Monday, February 23, 2009

Weeding the Garden

I don't have a garden. I have rocks. Let's face it, I live in the desert. However, when I used to have a garden, I would have to pull weeds. Some of them were obvious, sprawling, strangly things choking out the carrots and turnips. Some of them were more sneaky, hiding behind the tomatoes in clumps that you had to scratch your fingernails in the dirt to find. Then there were the third kind: the ones you didn't even know were weeds until someone else told you. And still you didn't believe them. "What a pretty flower it has," you would protest. "No, you need to pull that one out fast, or your entire garden will go dead," your friends would tell you, repeatedly.

Stubborn, you let the weed grow, wondering why your garden wasn't flourishing as the seed packets predicted. You knew you watered it appropriately, you weeded it, or thought you did, and you even sang it a whispered lullaby when no one was listening.

But one day, you peeked into the shadows and realized that this lovely plant with the fragrant flower really was a weed after all, because it had taken over the entire garden. The carrots had shriveled up and dried out, dehydrated from the effects of the thieving weed. You had no choice but to ask it to its face: "Are you really a weed?"

No response, of course, because it's a weed and cannot answer. It cannot even comprehend the question, or the root of the matter behind your tearful inquiry. It is, after all, just a weed.

So you pull it. First by the stem, which snaps in two, milky in defiance, still deeply entrenched in the soil you so lovingly prepared. Another tug reveals an enormous cluster of water-robbing tentacles. You close your eyes and brace your feet on the ground as you pull the rest of the angrily-shaking roots out of the lush soil.

You transport the noxious substance to the trash can as quickly as you can, not able to look at the remains in your hands. You lay the heap on top of the eggshells leftover from the day before. Reverently, you close the lid of the bin.

After a few seconds, you walk away, still believing that possibly it wasn't a weed, after all, but a flower only known scarcely by the more modern herbologists, one that would bring joy and wonder to your garden.

You go inside, knowing that trash day wasn't for another four days, and that the roots could be transplanted if you really felt like making the effort.

But in your heart, you know it's just a weed, and will only cause your garden more harm.

And so you lay awake when most good little gardeners would be sleeping, and you mourn the loss of what you once believed with all your heart was such a lovely flower glistening in the sun, like a halo.

Sunday, February 22, 2009

A New Plan

Or an old one reconsidered.
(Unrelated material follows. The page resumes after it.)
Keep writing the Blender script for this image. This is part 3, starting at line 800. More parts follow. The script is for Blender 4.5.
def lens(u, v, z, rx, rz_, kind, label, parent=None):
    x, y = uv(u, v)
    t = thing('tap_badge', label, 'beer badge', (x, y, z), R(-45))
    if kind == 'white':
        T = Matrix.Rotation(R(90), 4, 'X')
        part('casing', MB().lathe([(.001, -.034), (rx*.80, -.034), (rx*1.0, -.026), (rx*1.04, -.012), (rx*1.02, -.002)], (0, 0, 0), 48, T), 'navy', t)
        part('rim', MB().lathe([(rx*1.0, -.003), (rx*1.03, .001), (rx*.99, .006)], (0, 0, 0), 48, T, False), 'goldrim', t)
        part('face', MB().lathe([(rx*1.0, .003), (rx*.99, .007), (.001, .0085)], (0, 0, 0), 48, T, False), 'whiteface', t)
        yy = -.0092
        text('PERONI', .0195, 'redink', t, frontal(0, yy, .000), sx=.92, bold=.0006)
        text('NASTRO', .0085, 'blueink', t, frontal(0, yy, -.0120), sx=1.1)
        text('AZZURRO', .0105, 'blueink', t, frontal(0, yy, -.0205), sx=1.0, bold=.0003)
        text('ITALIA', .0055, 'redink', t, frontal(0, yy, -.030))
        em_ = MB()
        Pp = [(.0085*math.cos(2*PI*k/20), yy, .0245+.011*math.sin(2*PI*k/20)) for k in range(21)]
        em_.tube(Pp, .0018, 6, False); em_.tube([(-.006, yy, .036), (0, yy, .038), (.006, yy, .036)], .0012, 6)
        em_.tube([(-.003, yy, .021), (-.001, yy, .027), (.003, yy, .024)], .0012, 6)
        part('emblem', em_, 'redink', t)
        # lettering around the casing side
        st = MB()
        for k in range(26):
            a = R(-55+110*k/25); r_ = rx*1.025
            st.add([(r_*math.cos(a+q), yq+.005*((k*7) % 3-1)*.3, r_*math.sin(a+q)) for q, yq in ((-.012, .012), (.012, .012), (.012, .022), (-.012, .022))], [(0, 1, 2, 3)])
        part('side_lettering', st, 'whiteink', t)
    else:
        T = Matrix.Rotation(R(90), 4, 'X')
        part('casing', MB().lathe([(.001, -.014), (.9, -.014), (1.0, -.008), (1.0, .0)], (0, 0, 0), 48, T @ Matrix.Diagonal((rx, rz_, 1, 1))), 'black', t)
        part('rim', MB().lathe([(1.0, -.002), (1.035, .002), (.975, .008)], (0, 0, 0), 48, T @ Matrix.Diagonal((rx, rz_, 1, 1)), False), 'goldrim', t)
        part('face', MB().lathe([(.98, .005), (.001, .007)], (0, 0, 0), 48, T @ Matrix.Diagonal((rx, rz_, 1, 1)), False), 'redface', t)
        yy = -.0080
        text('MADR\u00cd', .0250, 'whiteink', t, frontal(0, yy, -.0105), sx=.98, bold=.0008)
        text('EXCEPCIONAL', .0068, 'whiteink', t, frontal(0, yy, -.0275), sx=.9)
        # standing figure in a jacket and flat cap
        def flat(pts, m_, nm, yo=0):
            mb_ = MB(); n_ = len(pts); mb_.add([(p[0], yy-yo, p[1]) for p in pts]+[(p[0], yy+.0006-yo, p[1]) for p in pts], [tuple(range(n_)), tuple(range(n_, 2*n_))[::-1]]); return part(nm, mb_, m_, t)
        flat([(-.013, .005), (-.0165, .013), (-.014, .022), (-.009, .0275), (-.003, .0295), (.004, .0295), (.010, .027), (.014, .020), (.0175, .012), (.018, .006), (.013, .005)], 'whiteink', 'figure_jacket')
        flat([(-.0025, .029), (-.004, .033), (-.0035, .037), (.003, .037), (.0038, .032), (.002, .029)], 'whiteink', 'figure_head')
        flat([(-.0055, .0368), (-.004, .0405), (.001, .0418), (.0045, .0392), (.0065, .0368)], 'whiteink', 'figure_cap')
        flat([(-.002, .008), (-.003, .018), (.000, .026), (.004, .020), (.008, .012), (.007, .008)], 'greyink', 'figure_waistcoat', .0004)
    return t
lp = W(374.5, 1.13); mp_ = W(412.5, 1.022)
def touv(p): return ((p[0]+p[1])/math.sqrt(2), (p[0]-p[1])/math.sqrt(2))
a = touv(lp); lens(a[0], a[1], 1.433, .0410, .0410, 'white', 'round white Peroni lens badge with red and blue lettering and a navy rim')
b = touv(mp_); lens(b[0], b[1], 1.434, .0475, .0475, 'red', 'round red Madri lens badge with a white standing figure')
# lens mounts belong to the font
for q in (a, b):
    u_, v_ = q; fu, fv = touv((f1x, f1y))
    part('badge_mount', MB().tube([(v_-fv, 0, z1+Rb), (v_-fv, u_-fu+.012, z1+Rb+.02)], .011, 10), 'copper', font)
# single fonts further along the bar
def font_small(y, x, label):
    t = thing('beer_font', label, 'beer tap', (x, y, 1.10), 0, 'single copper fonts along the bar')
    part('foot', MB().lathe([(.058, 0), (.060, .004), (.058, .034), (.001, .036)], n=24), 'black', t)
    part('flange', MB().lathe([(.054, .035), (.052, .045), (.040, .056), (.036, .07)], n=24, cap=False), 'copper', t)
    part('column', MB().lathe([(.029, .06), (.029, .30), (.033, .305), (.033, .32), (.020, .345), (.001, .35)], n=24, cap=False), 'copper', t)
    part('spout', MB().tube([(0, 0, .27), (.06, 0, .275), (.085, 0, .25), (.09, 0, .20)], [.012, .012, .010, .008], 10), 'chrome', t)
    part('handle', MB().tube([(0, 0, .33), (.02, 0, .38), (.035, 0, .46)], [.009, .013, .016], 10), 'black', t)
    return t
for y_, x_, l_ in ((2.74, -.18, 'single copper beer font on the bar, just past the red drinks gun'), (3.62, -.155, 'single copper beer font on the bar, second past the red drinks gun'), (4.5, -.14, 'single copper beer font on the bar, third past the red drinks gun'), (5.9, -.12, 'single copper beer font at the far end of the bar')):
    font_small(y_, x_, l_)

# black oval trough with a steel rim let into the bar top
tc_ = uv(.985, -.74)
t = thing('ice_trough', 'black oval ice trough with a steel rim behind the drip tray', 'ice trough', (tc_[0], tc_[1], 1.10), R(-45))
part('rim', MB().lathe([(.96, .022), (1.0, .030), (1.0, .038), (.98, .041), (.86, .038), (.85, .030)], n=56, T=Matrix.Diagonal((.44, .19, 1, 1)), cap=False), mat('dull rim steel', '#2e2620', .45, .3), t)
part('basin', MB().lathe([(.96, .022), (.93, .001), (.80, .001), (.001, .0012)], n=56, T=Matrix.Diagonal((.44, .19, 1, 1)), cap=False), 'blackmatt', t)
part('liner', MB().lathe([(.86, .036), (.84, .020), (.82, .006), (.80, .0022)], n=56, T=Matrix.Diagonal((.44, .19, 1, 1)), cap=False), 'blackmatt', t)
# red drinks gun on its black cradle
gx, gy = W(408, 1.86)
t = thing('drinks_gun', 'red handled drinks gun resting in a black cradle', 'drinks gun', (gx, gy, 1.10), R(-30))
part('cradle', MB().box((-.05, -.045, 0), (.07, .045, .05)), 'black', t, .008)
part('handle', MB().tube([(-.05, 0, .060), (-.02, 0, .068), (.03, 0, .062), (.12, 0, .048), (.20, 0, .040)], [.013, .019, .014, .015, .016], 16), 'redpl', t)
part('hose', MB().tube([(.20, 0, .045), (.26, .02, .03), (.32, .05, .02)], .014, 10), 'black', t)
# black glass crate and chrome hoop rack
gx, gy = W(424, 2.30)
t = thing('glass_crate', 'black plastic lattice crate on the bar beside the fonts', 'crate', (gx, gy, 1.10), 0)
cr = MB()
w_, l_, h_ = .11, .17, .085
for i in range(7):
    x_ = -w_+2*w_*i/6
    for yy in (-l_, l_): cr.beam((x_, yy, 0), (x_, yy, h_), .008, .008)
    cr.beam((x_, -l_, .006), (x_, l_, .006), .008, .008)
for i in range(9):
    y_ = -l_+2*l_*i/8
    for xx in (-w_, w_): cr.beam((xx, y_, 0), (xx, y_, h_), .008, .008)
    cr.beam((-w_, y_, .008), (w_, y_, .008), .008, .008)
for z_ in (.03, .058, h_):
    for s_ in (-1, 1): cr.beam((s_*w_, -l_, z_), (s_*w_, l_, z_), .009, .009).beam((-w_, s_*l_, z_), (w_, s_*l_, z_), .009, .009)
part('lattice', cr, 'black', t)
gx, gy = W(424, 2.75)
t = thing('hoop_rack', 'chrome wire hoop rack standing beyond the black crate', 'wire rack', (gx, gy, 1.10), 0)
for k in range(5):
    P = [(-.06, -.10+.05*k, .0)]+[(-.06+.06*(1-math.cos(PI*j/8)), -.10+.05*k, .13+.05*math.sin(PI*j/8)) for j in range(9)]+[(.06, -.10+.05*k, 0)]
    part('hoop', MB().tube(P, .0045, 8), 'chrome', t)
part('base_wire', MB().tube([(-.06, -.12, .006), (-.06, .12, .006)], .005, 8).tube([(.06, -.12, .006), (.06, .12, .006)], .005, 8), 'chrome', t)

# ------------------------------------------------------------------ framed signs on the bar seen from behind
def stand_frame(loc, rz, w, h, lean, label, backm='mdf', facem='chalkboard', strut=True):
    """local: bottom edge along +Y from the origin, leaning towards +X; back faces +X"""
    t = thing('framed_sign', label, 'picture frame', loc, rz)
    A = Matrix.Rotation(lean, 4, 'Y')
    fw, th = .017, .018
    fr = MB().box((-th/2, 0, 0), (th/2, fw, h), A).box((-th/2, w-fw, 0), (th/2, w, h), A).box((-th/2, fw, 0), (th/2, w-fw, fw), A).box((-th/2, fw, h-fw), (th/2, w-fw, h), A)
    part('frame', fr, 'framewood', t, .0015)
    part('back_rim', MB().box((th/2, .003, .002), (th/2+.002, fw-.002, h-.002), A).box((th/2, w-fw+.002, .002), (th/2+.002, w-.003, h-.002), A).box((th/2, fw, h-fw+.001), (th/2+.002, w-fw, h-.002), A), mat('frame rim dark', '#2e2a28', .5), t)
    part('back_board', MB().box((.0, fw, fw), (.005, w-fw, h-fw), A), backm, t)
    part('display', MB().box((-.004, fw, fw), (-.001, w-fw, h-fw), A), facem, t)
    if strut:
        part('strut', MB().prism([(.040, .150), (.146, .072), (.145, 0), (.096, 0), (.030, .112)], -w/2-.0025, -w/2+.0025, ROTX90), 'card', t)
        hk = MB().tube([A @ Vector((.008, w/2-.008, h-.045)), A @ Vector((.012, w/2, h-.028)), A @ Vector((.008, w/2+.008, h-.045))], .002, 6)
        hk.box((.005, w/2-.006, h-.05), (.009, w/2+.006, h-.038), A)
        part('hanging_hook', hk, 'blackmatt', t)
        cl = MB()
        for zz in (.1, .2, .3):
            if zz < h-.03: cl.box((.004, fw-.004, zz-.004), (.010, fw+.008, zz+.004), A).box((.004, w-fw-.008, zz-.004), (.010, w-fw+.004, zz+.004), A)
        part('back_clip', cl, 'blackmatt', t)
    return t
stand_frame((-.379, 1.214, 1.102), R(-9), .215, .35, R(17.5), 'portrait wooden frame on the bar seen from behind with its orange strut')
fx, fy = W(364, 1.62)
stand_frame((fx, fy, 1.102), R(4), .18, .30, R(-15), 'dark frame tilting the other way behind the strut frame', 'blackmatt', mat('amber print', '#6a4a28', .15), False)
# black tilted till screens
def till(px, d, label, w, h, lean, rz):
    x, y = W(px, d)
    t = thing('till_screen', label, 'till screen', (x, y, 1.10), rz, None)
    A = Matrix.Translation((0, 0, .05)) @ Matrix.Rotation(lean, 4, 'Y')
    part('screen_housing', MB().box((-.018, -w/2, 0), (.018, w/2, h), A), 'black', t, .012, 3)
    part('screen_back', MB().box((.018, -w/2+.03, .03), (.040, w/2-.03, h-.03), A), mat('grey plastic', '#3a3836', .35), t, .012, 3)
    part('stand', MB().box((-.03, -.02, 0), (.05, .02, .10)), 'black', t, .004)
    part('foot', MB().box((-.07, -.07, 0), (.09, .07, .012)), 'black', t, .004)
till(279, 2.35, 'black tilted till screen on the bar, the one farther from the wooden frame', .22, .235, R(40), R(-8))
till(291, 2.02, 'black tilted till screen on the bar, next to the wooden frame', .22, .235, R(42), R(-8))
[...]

How about I market all my stories? Finish the ones that need to be finished. Retool those that need some rethinking (including Sandals). Plot the narrative arcs in my picture books. And then...let them fly and see if they land back on my finger, but in published form.

This way I can give myself a year to try and make it as a writer.

I miss deadlines. I can't seem to operate without them. And giving them to myself does not work. I know I'm a pushover. I can be bribed. Just use chocolate.